Vi a la gente haciendo fila como siempre muy ordenados, delante de aquellos benditos buses iguales, varios buses, varias filas. Me acordé de los buses de Managua y su desorden. Me acerqué a una fila con la intención de hablar con el encargado del bus, tal vez me daba alguna pista. Le pregunté a la primera señora en la fila. Menuda ella, vestida de blanco. Señora, ¿Ud, ha visto al conductor de este autobús? No, me dijo, “lo estamos esperando puuu”… Sentí algo como una fuerza que me atraía al bus, me asomé al interior por la puerta delantera. Allá al fondo a la derecha, quietecito, como esperándome, sobre el piso del bus, arrimado al asiento que da al pasillo, que es lo que veo, mis ojos se agrandaron, no lo podía creer. Mi maletín negro samsonite que como que me miraba. Vacilé por un segundo y le dije a la señora, Señora, ese maletín negro al fondo es mío, lo estaba buscando, lo dejé en este bus.

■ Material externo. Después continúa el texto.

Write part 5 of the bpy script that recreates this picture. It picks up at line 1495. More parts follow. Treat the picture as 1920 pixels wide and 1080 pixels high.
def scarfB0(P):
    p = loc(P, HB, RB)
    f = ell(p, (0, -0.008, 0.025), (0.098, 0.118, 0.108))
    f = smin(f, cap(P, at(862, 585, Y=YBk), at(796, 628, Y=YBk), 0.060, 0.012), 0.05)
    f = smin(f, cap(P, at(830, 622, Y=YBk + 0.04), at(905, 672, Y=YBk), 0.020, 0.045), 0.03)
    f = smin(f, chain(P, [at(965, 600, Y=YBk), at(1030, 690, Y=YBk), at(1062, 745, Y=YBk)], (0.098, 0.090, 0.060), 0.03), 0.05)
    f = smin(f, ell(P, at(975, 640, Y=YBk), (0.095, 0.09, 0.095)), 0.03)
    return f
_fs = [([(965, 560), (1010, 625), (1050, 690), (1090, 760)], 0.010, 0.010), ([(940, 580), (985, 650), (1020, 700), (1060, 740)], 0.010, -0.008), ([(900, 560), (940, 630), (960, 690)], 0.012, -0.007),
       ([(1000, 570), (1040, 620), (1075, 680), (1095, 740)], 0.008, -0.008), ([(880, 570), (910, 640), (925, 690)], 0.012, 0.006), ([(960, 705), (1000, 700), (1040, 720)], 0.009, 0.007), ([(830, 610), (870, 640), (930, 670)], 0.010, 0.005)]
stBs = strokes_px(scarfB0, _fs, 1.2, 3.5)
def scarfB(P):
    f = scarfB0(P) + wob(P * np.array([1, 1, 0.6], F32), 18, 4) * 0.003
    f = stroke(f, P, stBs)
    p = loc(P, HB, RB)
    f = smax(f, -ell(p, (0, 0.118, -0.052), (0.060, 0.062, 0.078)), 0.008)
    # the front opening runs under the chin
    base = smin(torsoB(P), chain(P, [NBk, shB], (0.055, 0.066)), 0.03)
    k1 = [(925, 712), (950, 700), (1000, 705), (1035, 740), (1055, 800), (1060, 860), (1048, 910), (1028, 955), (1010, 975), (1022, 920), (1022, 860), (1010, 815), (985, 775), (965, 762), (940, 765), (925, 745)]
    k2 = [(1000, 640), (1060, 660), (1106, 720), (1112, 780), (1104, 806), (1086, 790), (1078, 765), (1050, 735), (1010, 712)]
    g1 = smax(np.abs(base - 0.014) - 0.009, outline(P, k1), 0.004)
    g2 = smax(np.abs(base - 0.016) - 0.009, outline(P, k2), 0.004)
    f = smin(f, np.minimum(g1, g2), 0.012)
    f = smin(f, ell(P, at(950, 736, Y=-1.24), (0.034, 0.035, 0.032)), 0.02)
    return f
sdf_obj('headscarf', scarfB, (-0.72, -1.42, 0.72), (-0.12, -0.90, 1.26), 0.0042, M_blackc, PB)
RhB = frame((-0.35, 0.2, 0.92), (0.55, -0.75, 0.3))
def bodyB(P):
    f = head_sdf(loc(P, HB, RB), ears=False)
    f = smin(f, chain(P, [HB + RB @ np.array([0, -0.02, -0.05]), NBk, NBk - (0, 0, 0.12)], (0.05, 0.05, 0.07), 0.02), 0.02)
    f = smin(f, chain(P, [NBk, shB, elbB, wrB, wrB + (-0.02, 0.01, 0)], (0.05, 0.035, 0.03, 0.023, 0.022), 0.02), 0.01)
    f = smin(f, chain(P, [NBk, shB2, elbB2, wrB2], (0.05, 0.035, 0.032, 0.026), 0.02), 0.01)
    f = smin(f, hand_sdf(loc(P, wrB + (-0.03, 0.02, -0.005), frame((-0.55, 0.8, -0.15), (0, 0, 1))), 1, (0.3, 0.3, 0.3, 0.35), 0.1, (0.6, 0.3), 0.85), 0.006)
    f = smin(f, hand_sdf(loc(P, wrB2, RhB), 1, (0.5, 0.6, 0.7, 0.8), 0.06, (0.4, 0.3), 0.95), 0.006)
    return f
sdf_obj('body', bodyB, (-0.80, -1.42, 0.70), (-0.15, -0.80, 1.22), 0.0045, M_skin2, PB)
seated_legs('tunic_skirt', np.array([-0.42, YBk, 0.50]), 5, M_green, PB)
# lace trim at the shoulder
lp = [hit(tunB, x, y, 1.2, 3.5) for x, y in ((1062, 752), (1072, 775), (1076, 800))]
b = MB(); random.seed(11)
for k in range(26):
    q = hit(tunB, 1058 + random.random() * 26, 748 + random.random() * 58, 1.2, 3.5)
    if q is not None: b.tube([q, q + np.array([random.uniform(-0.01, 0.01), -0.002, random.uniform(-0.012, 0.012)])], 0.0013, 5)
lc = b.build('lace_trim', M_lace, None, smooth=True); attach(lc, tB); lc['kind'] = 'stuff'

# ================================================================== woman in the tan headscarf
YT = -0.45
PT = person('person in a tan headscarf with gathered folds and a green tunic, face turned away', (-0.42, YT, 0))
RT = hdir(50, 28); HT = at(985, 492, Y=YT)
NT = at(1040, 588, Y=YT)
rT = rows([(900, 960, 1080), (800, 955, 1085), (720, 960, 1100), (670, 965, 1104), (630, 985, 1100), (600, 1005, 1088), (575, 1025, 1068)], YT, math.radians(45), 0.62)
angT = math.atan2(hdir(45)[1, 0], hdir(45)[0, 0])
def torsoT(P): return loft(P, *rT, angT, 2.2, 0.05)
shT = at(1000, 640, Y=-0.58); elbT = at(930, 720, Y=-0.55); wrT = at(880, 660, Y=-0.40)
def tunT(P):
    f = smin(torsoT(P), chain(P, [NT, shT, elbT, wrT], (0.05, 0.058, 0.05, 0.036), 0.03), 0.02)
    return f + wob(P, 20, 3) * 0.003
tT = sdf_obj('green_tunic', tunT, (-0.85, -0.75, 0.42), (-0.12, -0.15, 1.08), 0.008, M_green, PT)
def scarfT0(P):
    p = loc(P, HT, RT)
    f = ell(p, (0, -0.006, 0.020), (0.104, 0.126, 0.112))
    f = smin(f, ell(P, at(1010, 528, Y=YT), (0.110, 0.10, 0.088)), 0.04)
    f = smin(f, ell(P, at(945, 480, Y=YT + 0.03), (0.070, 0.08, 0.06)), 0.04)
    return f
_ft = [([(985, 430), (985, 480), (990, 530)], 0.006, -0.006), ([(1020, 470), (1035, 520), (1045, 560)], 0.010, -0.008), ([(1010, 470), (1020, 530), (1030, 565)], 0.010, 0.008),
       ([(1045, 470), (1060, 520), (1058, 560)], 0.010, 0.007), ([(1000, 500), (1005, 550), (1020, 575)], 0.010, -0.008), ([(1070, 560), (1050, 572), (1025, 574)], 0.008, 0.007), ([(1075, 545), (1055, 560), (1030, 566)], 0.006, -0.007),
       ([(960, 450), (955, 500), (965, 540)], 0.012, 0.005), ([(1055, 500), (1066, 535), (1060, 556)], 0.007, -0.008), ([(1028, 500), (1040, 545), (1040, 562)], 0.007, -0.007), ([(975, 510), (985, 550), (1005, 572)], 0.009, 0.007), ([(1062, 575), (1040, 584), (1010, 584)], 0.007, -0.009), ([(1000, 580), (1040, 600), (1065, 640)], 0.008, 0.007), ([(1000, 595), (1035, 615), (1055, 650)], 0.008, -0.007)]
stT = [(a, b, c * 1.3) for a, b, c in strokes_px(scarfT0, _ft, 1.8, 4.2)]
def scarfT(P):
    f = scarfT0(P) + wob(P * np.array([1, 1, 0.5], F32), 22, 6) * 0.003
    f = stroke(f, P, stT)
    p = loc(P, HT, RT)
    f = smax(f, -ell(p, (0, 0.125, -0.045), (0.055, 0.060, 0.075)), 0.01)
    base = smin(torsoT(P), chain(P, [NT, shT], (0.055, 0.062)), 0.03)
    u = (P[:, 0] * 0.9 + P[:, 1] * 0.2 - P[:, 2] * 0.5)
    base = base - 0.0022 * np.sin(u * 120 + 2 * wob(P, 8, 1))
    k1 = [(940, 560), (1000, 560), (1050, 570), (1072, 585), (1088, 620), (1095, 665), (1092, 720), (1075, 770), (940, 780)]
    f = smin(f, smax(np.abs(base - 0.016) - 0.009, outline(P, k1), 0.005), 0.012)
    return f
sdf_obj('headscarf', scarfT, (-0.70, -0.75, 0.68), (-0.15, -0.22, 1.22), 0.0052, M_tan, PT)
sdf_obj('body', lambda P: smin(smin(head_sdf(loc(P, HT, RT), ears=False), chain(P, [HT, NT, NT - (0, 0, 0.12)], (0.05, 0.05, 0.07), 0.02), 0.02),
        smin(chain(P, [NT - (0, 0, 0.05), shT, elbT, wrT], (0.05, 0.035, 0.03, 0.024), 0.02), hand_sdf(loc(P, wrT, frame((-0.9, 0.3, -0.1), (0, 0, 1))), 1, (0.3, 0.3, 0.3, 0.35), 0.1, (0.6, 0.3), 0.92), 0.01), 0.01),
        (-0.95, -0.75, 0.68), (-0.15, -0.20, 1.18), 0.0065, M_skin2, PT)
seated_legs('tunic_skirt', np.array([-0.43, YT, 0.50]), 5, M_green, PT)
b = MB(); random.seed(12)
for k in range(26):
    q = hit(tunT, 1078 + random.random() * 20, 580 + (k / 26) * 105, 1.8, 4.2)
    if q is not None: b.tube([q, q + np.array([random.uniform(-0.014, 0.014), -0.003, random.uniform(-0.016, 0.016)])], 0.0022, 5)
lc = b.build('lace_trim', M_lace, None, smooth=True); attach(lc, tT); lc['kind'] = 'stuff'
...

Me miró como que si yo fuera un idiota. Si es suyo tómelo puuu, me dijo muy tranquila y sonriente con su acento atiplado. Entré rápido y tomé lo que me pertenecía. Abracé a mi maletín y le di un beso como si fuera un niño querido. No lo podía creer. Cuántas cosas ocurrieron para que yo tomara exactamente esa dirección que tomé al caminar desconsolado y llegara al punto donde ese mismo autobús estaba entre otros muchos autobuses iguales, y yo recuperara mi maletín negro samsonite, que nadie vio, que nadie tocó, que nadie robó y que esperaba por mí. Todavía lo recuerdo y me sigue pareciendo imposible.